Entre tanto, nos queda por esperar que mueva a los hispanohablantes el impulso nacido en quienes, por extranjeros, no pueden comprender hasta lo hondo a nuestros clásicos. Tanto más inexcusable se torna el compromiso si se advierte que la literatura española ya viene siendo objeto de indagaciones así orientadas. De entre los romanistas alemanes, Leo Spitzer añade a su estudio sobre Quevedo una interpretación estilística de la dedicatoria de las Soledades al duque de Béjar, y otra, más reciente, del Celoso extremeño. El estilo del Quijote ha sido registrado con minuciosidad por Helmut Hatzfeld, quien dedica un segundo trabajo a destacar la influencia del libro de Cervantes en la técnica literaria de Flaubert. Dos artículos de Angela Hämel en la Zeitschrift für romanische Philologie (1921) analizan, finalmente, el humorismo de Espronceda en El diablo mundo.

  —172→  

Familiares al lector de nuestra lengua son los estudios gongorinos de Dámaso Alonso en la Revista de Occidente y en la de Filología española, así como su agudo examen del habla poética de Góngora, en el prólogo a su edición de las Soledades. Y Amado Alonso, entre nosotros, consagra sucesivas investigaciones a la obra de escritores contemporáneos de lengua española. En el Valle-Inclán de las Sonatas, en Jorge Guillén, en Groussac, en Güiraldes, señala Amado Alonso la presencia de realizaciones técnicas, determinadas en cada caso por peculiares exigencias anímicas; y ahonda, en este viaje alma adentro, hasta una íntima comprensión de la singular virtud de cada recurso expresivo.
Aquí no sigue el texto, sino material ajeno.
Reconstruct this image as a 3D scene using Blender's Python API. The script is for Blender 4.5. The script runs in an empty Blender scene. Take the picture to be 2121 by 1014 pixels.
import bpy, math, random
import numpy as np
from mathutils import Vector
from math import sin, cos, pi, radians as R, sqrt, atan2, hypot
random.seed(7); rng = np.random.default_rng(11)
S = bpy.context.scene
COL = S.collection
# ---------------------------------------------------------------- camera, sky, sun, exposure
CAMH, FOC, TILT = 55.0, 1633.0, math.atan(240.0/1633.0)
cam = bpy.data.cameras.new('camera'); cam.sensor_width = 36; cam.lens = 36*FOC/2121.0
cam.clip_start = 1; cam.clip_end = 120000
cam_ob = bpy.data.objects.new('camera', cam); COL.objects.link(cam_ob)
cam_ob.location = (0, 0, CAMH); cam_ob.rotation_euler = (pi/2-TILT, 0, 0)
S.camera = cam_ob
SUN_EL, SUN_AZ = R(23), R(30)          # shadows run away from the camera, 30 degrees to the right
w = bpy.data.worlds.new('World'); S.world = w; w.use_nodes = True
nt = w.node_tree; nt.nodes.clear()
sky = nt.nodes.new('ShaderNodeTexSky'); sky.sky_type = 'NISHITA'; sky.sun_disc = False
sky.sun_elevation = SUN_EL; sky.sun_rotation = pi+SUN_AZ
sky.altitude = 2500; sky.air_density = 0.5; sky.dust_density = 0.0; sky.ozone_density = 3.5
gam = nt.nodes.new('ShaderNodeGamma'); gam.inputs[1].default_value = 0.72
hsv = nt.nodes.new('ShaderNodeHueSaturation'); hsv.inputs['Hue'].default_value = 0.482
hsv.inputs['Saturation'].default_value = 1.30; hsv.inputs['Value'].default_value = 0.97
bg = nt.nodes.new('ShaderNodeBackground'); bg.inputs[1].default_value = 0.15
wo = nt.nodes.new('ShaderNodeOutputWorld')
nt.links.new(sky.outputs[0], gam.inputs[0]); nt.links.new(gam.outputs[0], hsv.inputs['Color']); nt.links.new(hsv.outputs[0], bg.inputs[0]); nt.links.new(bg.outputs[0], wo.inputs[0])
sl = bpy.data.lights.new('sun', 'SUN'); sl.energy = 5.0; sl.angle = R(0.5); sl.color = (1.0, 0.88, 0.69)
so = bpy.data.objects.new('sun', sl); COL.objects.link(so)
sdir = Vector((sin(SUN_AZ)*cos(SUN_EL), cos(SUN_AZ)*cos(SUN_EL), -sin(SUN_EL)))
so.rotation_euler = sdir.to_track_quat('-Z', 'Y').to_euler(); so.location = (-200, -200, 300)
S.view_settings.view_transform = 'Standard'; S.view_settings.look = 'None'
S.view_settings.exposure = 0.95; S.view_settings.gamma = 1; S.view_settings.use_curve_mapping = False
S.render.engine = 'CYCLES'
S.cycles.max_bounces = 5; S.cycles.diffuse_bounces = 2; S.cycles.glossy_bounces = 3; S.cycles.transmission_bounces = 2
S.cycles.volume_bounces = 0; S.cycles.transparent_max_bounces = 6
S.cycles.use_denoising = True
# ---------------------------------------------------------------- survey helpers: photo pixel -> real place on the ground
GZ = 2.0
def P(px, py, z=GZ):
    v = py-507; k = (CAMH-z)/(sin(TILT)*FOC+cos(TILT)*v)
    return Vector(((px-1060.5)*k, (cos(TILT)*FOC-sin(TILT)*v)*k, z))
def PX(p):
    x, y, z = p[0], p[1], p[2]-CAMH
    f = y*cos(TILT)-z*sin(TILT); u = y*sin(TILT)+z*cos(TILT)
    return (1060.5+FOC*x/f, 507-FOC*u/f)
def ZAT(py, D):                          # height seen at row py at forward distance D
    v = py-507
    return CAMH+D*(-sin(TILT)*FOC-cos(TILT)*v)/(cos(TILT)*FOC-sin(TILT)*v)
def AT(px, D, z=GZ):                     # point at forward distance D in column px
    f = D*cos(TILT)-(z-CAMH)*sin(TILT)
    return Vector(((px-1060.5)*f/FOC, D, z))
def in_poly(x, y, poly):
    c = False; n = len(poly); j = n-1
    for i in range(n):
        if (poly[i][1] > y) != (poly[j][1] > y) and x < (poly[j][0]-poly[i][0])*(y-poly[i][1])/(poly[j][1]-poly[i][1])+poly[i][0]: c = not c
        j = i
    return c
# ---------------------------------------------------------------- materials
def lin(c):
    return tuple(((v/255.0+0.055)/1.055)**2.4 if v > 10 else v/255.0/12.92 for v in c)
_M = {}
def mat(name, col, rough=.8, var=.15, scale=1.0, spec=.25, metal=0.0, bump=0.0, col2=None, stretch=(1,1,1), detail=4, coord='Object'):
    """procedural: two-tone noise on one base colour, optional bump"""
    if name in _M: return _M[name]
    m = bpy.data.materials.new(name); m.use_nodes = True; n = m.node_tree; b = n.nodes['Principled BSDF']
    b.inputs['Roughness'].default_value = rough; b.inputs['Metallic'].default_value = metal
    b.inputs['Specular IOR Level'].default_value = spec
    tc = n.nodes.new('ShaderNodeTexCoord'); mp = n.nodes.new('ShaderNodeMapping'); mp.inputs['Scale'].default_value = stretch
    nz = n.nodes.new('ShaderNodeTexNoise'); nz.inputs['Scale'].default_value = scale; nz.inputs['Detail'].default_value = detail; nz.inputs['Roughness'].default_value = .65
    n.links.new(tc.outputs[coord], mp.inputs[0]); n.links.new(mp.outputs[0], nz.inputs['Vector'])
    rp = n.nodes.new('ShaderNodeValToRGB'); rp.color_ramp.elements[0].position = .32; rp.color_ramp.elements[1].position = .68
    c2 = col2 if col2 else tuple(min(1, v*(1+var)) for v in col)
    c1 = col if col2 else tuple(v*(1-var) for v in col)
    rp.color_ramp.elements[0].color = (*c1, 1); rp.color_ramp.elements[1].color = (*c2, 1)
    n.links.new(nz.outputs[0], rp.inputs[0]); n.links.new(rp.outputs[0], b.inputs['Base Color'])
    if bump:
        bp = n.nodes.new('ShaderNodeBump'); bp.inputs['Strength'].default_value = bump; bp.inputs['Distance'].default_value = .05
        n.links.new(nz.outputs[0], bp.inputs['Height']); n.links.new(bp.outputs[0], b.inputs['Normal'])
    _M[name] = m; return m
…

El nombre de Borges debe también entrar en esta ligerísima reseña. Su prosa nos lo muestra acuciado por una constante, ya que no sistematizada, preocupación estilística, y hasta cobra de cuando en cuando un inequívoco acento de programa. Valga de ejemplo cierta «geométrica ensoñación» que su autor desliza en la página 75 de Inquisiciones.

Si es imposible prever hoy el recorrido futuro de este sistema de crítica literaria, no debe intimidarnos semejante incertidumbre, propia de toda disciplina en estado auroral. Los problemas engendran problemas y abren nuevos caminos, así como, al hablar, una palabra llama a otra, que la refuerza y sirve cada vez de renovado aguijón al pensamiento. Lo que desde ahora si puede afirmarse es la fertilidad de un tipo de crítica basado en la más profunda identificación con el momento original y creador de la obra literaria.